Trying to understand answers to my question
I wrote this function and puzzled by its output
int main(int argc,char **argv){
char *p,*q;
p=malloc(1);
strcpy(p,"01234556789abcdefghijklmnopqrstuvwxyz"); //since malloc allocates atleast 1 byte
q=malloc(2);
// free(q);
printf("q=%s\n",q);
printf("p=%s\n",p);
return 0;
}
Output
q=vwxyz
p=01234556789abcdefghijklm!
Can any one explain this behavior? or is this implementation specific?
also if free(q) is uncommented, I am getting SIGABRT.
You are copying more bytes to *p than you have allocated, overwriting whatever might have been at the memory locations after the allocated space.
When you then call malloc again, it takes a part of memory it knows to be unused at the moment (which happens to be a few bytes after *p this time), writes some bookkeeping information there and returns a new pointer to that location.

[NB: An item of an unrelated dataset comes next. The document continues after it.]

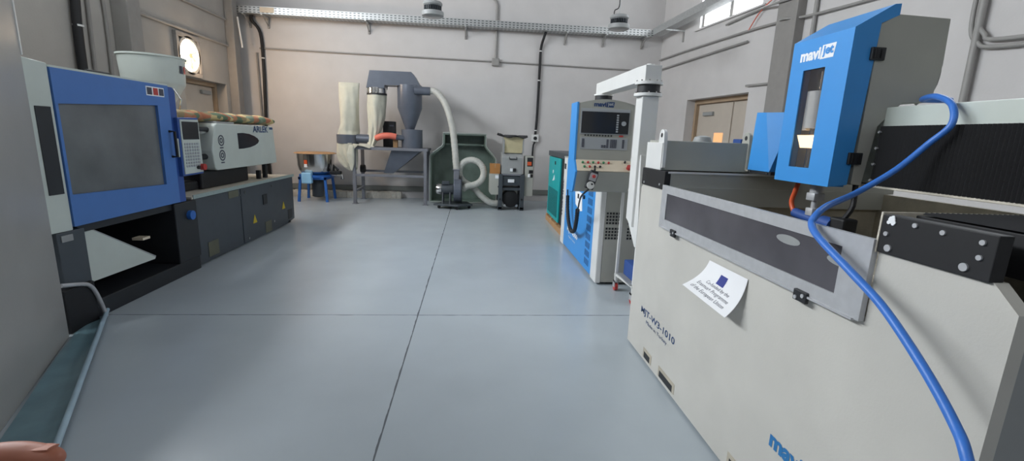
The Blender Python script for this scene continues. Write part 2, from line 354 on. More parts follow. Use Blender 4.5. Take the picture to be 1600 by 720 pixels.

The bookkeeping information malloc writes happens to start with a '!' in this run, followed by a zero byte, so your first string is truncated. The new pointer happens point to the end of the memory you overwrote before.
All this is implementation specific and might lead to different results each run or depending on the phase of the moon. The second call to malloc() would also absolutely be in its right to just crash the program in horrible ways (especially since you might be overwriting memory that malloc uses internally).